Transcribe all of the material exactly. Any picture in it should be left out.

─── Provided material ───

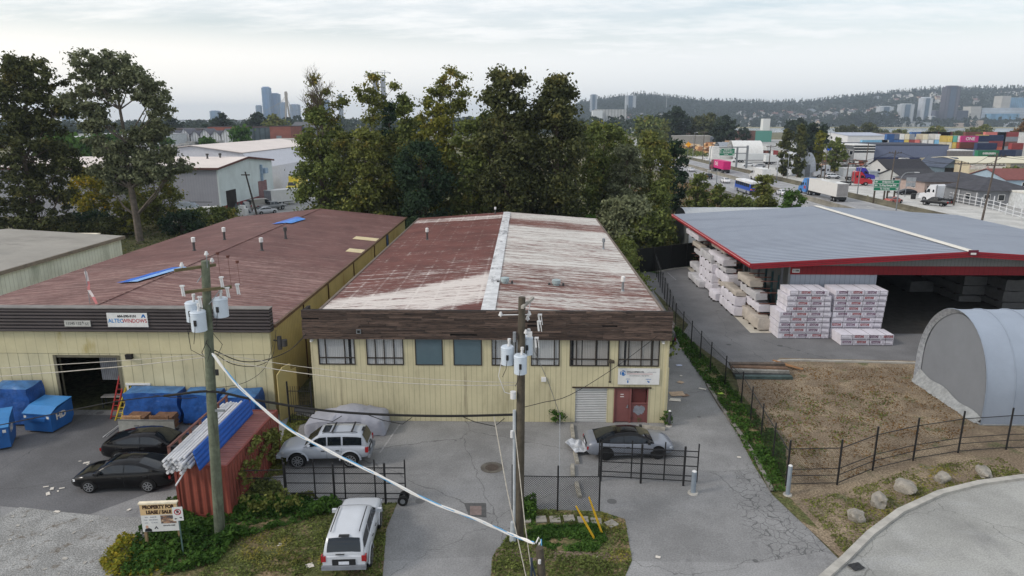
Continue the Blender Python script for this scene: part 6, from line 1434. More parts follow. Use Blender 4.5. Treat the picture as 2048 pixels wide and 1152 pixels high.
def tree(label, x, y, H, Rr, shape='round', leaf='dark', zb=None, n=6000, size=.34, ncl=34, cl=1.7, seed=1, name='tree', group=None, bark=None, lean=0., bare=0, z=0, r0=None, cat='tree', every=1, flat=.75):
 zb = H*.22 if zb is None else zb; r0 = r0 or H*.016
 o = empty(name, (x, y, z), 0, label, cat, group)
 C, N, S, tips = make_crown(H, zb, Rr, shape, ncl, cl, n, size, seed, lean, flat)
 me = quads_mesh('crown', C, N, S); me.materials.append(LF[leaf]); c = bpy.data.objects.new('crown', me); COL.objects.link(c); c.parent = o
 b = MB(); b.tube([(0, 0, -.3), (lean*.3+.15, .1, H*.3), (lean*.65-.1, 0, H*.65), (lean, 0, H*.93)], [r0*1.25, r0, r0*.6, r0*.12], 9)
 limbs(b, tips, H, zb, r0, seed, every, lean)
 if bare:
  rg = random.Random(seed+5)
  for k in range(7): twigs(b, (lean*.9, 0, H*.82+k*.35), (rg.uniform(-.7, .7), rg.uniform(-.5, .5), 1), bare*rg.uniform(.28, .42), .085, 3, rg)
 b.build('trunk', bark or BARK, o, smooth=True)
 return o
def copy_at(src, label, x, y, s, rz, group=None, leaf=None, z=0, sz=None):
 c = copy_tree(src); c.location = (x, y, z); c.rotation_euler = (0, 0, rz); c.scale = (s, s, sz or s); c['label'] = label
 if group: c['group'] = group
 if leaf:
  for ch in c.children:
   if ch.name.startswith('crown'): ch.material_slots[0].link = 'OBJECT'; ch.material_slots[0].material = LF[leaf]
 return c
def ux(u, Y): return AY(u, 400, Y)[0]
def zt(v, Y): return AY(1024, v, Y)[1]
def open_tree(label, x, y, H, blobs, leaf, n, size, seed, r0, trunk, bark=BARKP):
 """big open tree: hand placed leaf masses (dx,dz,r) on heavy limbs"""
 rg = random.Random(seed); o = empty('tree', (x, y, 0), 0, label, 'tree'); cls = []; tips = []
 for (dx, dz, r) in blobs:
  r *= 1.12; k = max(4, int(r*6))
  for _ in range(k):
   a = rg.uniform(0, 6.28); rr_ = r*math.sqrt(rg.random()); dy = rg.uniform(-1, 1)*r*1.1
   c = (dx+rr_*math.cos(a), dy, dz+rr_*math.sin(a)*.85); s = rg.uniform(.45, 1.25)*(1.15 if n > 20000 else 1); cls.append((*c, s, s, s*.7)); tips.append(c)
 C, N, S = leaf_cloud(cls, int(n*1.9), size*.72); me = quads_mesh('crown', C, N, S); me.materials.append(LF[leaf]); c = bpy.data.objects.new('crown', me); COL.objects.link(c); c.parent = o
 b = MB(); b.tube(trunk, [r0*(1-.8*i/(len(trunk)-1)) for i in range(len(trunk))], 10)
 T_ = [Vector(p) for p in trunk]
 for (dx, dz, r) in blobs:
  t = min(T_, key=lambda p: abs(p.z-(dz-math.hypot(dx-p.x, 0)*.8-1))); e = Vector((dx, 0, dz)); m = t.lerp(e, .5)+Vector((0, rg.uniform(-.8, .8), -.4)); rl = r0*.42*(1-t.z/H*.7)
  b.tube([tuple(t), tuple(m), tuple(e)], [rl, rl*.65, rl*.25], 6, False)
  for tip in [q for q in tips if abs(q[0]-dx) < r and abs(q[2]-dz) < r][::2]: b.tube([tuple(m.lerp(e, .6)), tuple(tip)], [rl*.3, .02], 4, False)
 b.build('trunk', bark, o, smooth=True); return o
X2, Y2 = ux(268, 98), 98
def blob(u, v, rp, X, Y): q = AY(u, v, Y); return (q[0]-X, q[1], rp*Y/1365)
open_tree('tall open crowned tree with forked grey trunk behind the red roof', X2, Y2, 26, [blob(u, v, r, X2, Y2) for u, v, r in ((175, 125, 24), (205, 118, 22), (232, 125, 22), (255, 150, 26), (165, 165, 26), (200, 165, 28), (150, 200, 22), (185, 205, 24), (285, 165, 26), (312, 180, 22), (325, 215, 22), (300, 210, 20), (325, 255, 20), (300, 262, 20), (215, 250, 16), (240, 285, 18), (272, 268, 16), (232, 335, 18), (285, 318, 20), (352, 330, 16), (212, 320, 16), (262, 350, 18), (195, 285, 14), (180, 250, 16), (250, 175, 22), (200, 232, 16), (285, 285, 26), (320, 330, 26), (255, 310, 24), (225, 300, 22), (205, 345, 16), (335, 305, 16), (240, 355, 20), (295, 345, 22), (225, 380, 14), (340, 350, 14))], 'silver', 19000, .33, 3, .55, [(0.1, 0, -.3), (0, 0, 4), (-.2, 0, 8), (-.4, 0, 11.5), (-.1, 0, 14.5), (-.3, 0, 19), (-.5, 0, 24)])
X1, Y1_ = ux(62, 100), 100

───

## Expected output
Continue the Blender Python script for this scene: part 6, from line 1434. More parts follow. Use Blender 4.5. Treat the picture as 2048 pixels wide and 1152 pixels high.
def tree(label, x, y, H, Rr, shape='round', leaf='dark', zb=None, n=6000, size=.34, ncl=34, cl=1.7, seed=1, name='tree', group=None, bark=None, lean=0., bare=0, z=0, r0=None, cat='tree', every=1, flat=.75):
 zb = H*.22 if zb is None else zb; r0 = r0 or H*.016
 o = empty(name, (x, y, z), 0, label, cat, group)
 C, N, S, tips = make_crown(H, zb, Rr, shape, ncl, cl, n, size, seed, lean, flat)
 me = quads_mesh('crown', C, N, S); me.materials.append(LF[leaf]); c = bpy.data.objects.new('crown', me); COL.objects.link(c); c.parent = o
 b = MB(); b.tube([(0, 0, -.3), (lean*.3+.15, .1, H*.3), (lean*.65-.1, 0, H*.65), (lean, 0, H*.93)], [r0*1.25, r0, r0*.6, r0*.12], 9)
 limbs(b, tips, H, zb, r0, seed, every, lean)
 if bare:
  rg = random.Random(seed+5)
  for k in range(7): twigs(b, (lean*.9, 0, H*.82+k*.35), (rg.uniform(-.7, .7), rg.uniform(-.5, .5), 1), bare*rg.uniform(.28, .42), .085, 3, rg)
 b.build('trunk', bark or BARK, o, smooth=True)
 return o
def copy_at(src, label, x, y, s, rz, group=None, leaf=None, z=0, sz=None):
 c = copy_tree(src); c.location = (x, y, z); c.rotation_euler = (0, 0, rz); c.scale = (s, s, sz or s); c['label'] = label
 if group: c['group'] = group
 if leaf:
  for ch in c.children:
   if ch.name.startswith('crown'): ch.material_slots[0].link = 'OBJECT'; ch.material_slots[0].material = LF[leaf]
 return c
def ux(u, Y): return AY(u, 400, Y)[0]
def zt(v, Y): return AY(1024, v, Y)[1]
def open_tree(label, x, y, H, blobs, leaf, n, size, seed, r0, trunk, bark=BARKP):
 """big open tree: hand placed leaf masses (dx,dz,r) on heavy limbs"""
 rg = random.Random(seed); o = empty('tree', (x, y, 0), 0, label, 'tree'); cls = []; tips = []
 for (dx, dz, r) in blobs:
  r *= 1.12; k = max(4, int(r*6))
  for _ in range(k):
   a = rg.uniform(0, 6.28); rr_ = r*math.sqrt(rg.random()); dy = rg.uniform(-1, 1)*r*1.1
   c = (dx+rr_*math.cos(a), dy, dz+rr_*math.sin(a)*.85); s = rg.uniform(.45, 1.25)*(1.15 if n > 20000 else 1); cls.append((*c, s, s, s*.7)); tips.append(c)
 C, N, S = leaf_cloud(cls, int(n*1.9), size*.72); me = quads_mesh('crown', C, N, S); me.materials.append(LF[leaf]); c = bpy.data.objects.new('crown', me); COL.objects.link(c); c.parent = o
 b = MB(); b.tube(trunk, [r0*(1-.8*i/(len(trunk)-1)) for i in range(len(trunk))], 10)
 T_ = [Vector(p) for p in trunk]
 for (dx, dz, r) in blobs:
  t = min(T_, key=lambda p: abs(p.z-(dz-math.hypot(dx-p.x, 0)*.8-1))); e = Vector((dx, 0, dz)); m = t.lerp(e, .5)+Vector((0, rg.uniform(-.8, .8), -.4)); rl = r0*.42*(1-t.z/H*.7)
  b.tube([tuple(t), tuple(m), tuple(e)], [rl, rl*.65, rl*.25], 6, False)
  for tip in [q for q in tips if abs(q[0]-dx) < r and abs(q[2]-dz) < r][::2]: b.tube([tuple(m.lerp(e, .6)), tuple(tip)], [rl*.3, .02], 4, False)
 b.build('trunk', bark, o, smooth=True); return o
X2, Y2 = ux(268, 98), 98
def blob(u, v, rp, X, Y): q = AY(u, v, Y); return (q[0]-X, q[1], rp*Y/1365)
open_tree('tall open crowned tree with forked grey trunk behind the red roof', X2, Y2, 26, [blob(u, v, r, X2, Y2) for u, v, r in ((175, 125, 24), (205, 118, 22), (232, 125, 22), (255, 150, 26), (165, 165, 26), (200, 165, 28), (150, 200, 22), (185, 205, 24), (285, 165, 26), (312, 180, 22), (325, 215, 22), (300, 210, 20), (325, 255, 20), (300, 262, 20), (215, 250, 16), (240, 285, 18), (272, 268, 16), (232, 335, 18), (285, 318, 20), (352, 330, 16), (212, 320, 16), (262, 350, 18), (195, 285, 14), (180, 250, 16), (250, 175, 22), (200, 232, 16), (285, 285, 26), (320, 330, 26), (255, 310, 24), (225, 300, 22), (205, 345, 16), (335, 305, 16), (240, 355, 20), (295, 345, 22), (225, 380, 14), (340, 350, 14))], 'silver', 19000, .33, 3, .55, [(0.1, 0, -.3), (0, 0, 4), (-.2, 0, 8), (-.4, 0, 11.5), (-.1, 0, 14.5), (-.3, 0, 19), (-.5, 0, 24)])
X1, Y1_ = ux(62, 100), 100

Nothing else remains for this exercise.